According to the Legislative Budget Board (LBB), HB 3309 is not expected to have a significant fiscal impact on the State of Texas. The legislation, which restricts the use of automated traffic control systems (ATCS) by local authorities and law enforcement agencies except in specific work zone scenarios, does not require substantial new expenditures at the state level. Any administrative or enforcement-related costs incurred by agencies such as the Office of the Attorney General, the Department of Public Safety, or the Department of Transportation are assumed to be absorbable within their current budgetary resources.
At the local level, the bill is also not anticipated to result in significant fiscal implications. While local entities may need to adopt new policies, signage, and data handling procedures to comply with the bill's provisions, these costs are expected to be minimal and manageable within existing resources. Importantly, the bill removes or restricts a potential revenue source derived from ATCS citations outside construction zones, but this is not projected to materially impact overall municipal or law enforcement budgets.
HB 3309 proposes to restrict the use of automated traffic control systems (ATCS) by municipalities and law enforcement agencies, while simultaneously creating a new statutory exception that permits their use in construction or maintenance work zones. While the stated intent is to enhance public safety in high-risk areas, the mechanism, reviving automated enforcement under narrow conditions, reintroduces a class of surveillance infrastructure that Texas has already rejected through past legislation.
At its core, the bill reverses a clear policy direction taken by the Texas Legislature with the 2019 ban on red-light cameras, which responded to strong public outcry over privacy violations, lack of due process, and revenue-motivated enforcement schemes. By allowing local governments to use ATCS in any context, even a limited one, HB 3309 risks setting a dangerous precedent. Once the exception is codified, it becomes far easier for future legislatures, or local governments acting in concert with private vendors, to push for its expansion under the banner of safety, efficiency, or revenue enhancement.

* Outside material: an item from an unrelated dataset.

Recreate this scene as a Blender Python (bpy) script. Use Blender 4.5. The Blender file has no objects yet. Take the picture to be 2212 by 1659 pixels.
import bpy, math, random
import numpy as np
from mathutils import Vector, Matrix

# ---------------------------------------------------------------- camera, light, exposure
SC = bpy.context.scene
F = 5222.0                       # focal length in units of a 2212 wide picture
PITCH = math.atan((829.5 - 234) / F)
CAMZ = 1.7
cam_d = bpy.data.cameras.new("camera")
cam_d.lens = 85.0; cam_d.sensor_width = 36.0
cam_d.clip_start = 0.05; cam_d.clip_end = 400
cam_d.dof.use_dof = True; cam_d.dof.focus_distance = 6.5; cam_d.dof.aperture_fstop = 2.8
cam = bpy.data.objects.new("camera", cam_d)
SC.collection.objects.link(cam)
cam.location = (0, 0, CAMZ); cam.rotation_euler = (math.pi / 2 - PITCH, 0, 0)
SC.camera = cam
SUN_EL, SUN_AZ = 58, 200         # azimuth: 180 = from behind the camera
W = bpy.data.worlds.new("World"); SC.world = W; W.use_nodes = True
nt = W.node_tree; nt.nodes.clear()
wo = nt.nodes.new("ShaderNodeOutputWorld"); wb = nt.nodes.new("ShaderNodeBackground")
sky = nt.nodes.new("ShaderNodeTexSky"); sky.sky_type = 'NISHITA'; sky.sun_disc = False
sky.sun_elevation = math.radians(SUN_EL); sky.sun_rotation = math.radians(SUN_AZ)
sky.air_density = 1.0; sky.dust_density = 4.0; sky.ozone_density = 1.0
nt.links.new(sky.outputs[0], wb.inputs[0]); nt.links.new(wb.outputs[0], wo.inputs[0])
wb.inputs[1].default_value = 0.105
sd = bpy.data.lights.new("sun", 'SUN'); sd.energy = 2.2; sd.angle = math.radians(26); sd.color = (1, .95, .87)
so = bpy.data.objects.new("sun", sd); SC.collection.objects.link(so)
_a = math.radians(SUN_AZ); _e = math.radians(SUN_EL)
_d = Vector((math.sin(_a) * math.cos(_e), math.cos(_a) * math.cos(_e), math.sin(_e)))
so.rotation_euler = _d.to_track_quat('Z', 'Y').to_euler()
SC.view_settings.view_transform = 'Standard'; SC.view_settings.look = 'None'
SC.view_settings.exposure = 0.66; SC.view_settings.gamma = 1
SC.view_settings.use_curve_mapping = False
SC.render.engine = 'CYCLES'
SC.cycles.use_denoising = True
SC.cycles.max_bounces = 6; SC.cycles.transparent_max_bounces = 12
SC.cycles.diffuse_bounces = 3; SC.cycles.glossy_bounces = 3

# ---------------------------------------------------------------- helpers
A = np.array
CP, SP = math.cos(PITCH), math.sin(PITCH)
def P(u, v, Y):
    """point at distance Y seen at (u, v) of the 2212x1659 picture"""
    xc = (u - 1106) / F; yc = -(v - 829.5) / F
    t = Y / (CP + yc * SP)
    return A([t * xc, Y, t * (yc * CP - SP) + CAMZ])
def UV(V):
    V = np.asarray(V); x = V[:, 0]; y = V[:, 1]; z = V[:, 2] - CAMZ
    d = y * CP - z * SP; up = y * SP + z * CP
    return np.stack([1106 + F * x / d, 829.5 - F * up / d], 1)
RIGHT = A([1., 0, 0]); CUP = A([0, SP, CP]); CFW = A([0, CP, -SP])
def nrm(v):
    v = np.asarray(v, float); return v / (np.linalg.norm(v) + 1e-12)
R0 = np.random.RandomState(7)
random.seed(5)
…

The bill’s guardrails, such as requiring a peace officer to issue citations and the posting of conspicuous signage, are well-intentioned but insufficient. Crucially, the bill does not include any mechanism for accountability: it lacks penalties for noncompliance, offers no process for public oversight, and leaves enforcement of these rules vague and discretionary. Without concrete consequences, local governments inclined to test the limits of the exception could do so without fear of reprisal.
Furthermore, the bill expands the legal authority of local government, contradicting the principle of limited government. While framed as a restriction on ATCS, it in fact increases the scope of permissible enforcement methods by granting legal authorization to a previously prohibited technology. It does so without any corresponding reduction in state oversight or reform of local governance structures. This represents not a rollback of regulation, but a legal reauthorization of surveillance technology under new terms.
In addition, HB 3309 offers no fiscal or regulatory benefit. The Legislative Budget Board found no significant fiscal impact, meaning the bill neither saves taxpayers money nor reduces existing bureaucratic obligations. Nor does it relieve any burden on individuals or businesses. It does not advance goals such as reducing taxes, shrinking bureaucracy, or decentralizing authority. In fact, it enables continued procurement, use, and potential abuse of costly enforcement tools—some of which are operated through third-party contracts that generate significant municipal revenue while undermining public trust.
There is also the concern of mission creep. History has shown that narrowly defined law enforcement exceptions often evolve into broad regulatory regimes. Allowing ATCS in work zones could lead to similar systems in school zones, neighborhoods, or areas designated “high-risk” for arbitrary or financial reasons. Even if this bill does not directly expand surveillance, it creates the legal infrastructure for such expansion down the line. This risk is particularly acute in a political climate where safety arguments are frequently used to justify erosion of civil liberties.
Finally, from a civil liberties perspective, the bill compromises the principle that citations should be issued by human judgment in real-time, not retroactively through automated surveillance. Even with an officer present, the system itself still engages in continuous recording and monitoring, which presents long-term data privacy concerns. The bill’s requirement for data deletion is vague and unenforceable without external oversight or auditing provisions.
While HB 3309 appears modest in scope, its implications are broad. It would allow for the reintroduction of a surveillance and enforcement tool that Texas has already deemed inconsistent with constitutional values and the public interest. By codifying a new exception, it risks unraveling prior reforms, normalizing automated enforcement, and creating openings for future government overreach. The absence of enforcement mechanisms, fiscal benefits, or civil liberty safeguards underscores the bill’s deficiencies.
As such, Texas Policy Research recommends that lawmakers vote NO on HB 3309. Lawmakers should pursue alternatives that strengthen, not undermine, Texas's protections against surveillance-based enforcement.